■ What the exercise asks
Take the lines from the head of the listing through the one bearing "5 else M['iron'], rl)" and copy them exactly, leaving every picture out.
··········
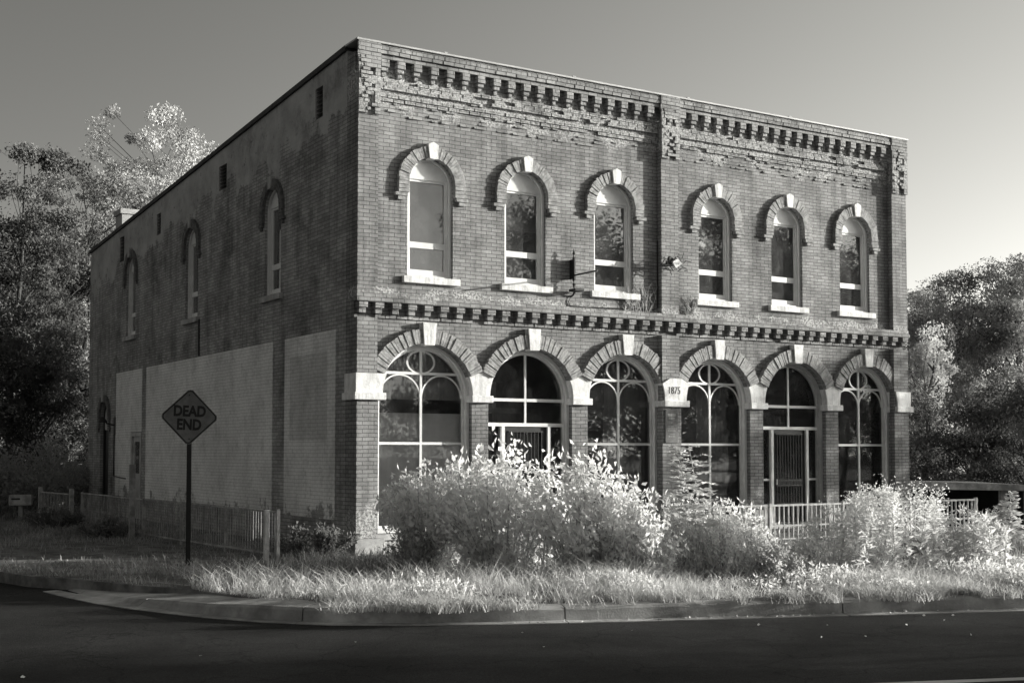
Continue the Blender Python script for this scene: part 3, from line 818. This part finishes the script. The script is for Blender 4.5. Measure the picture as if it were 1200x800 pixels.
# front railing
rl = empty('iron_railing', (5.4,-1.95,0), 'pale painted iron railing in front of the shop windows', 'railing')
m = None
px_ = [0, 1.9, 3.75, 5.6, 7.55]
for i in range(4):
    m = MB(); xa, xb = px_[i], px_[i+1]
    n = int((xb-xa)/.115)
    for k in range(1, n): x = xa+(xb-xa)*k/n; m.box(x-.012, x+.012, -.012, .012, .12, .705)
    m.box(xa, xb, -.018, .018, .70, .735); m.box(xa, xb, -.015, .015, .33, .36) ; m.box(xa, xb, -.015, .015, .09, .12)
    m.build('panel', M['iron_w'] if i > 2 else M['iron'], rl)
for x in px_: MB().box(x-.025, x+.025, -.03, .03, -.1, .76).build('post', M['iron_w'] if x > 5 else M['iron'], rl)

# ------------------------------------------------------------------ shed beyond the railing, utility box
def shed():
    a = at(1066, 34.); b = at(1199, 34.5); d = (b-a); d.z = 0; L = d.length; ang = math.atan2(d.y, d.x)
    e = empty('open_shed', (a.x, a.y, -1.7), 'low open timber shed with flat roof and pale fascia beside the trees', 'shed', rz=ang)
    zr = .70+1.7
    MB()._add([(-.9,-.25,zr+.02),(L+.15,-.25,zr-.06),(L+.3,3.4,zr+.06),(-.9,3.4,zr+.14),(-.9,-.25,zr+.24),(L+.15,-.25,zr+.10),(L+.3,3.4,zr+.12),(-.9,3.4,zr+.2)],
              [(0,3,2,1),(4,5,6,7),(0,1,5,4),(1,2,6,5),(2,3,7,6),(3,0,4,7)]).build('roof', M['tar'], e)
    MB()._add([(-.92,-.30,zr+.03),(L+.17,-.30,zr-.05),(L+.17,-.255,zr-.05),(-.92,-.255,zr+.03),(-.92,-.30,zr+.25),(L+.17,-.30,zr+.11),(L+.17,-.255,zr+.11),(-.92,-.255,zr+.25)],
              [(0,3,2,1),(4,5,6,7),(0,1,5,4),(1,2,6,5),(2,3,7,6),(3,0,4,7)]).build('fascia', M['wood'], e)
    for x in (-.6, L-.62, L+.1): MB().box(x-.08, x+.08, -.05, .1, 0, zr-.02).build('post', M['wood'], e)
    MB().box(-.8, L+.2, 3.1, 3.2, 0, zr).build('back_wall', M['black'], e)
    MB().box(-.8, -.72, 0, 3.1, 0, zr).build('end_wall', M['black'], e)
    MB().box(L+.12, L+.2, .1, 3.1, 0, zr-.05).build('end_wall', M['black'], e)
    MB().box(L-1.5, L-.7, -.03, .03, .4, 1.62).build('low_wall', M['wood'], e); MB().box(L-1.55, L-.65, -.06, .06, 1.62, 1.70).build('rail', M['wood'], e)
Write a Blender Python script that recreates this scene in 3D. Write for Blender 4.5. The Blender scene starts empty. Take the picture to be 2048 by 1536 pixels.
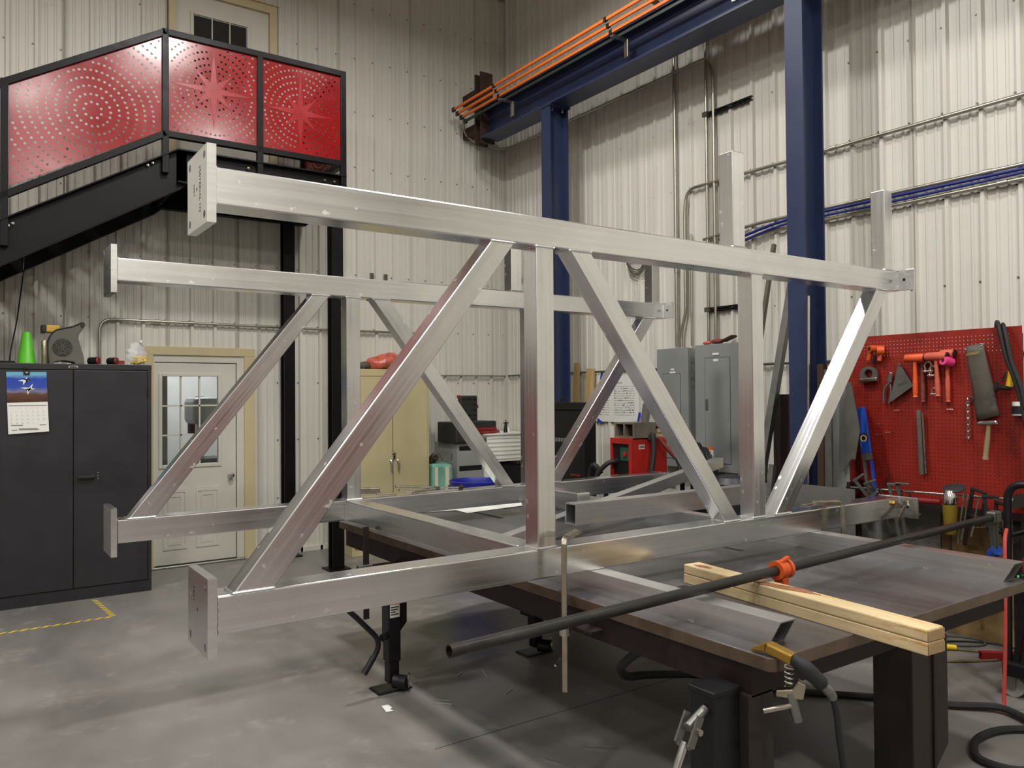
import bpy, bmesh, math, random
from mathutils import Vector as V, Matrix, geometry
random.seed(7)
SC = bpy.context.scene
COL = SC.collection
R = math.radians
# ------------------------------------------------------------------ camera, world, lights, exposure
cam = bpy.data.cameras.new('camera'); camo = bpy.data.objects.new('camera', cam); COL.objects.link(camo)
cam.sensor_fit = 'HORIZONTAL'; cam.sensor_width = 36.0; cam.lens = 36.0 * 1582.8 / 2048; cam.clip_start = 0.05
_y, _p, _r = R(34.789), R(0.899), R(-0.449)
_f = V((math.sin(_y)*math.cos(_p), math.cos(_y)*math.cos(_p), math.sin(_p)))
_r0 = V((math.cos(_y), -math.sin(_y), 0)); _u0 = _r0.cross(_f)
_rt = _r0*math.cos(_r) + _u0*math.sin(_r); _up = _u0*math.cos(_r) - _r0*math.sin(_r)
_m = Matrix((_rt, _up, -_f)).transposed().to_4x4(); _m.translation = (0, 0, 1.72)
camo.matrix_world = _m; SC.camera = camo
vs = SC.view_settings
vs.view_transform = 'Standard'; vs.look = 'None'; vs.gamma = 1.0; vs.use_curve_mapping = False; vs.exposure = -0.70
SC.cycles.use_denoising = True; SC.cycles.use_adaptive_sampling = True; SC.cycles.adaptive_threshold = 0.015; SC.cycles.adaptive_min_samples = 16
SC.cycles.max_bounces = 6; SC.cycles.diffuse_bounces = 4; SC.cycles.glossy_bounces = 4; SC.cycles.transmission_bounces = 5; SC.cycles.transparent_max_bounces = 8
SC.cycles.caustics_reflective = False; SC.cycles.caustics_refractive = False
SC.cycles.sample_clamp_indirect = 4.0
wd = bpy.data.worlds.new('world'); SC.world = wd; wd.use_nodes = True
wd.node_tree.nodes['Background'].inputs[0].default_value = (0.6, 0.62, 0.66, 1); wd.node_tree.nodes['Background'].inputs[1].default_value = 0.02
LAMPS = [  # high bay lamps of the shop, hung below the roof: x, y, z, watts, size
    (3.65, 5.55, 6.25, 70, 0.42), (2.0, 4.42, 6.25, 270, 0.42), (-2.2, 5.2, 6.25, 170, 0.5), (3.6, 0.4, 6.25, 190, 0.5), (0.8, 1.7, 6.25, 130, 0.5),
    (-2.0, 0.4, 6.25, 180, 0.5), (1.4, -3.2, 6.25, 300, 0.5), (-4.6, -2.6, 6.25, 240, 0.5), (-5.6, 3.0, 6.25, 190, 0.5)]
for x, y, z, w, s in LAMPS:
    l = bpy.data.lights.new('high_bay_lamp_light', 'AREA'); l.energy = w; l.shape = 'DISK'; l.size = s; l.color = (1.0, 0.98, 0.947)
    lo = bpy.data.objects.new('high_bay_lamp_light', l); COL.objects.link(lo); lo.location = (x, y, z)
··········
■ Response to this exercise
Continue the Blender Python script for this scene: part 3, from line 818. This part finishes the script. The script is for Blender 4.5. Measure the picture as if it were 1200x800 pixels.
# front railing
rl = empty('iron_railing', (5.4,-1.95,0), 'pale painted iron railing in front of the shop windows', 'railing')
m = None
px_ = [0, 1.9, 3.75, 5.6, 7.55]
for i in range(4):
    m = MB(); xa, xb = px_[i], px_[i+1]
    n = int((xb-xa)/.115)
    for k in range(1, n): x = xa+(xb-xa)*k/n; m.box(x-.012, x+.012, -.012, .012, .12, .705)
    m.box(xa, xb, -.018, .018, .70, .735); m.box(xa, xb, -.015, .015, .33, .36) ; m.box(xa, xb, -.015, .015, .09, .12)
    m.build('panel', M['iron_w'] if i > 2 else M['iron'], rl)
for x in px_: MB().box(x-.025, x+.025, -.03, .03, -.1, .76).build('post', M['iron_w'] if x > 5 else M['iron'], rl)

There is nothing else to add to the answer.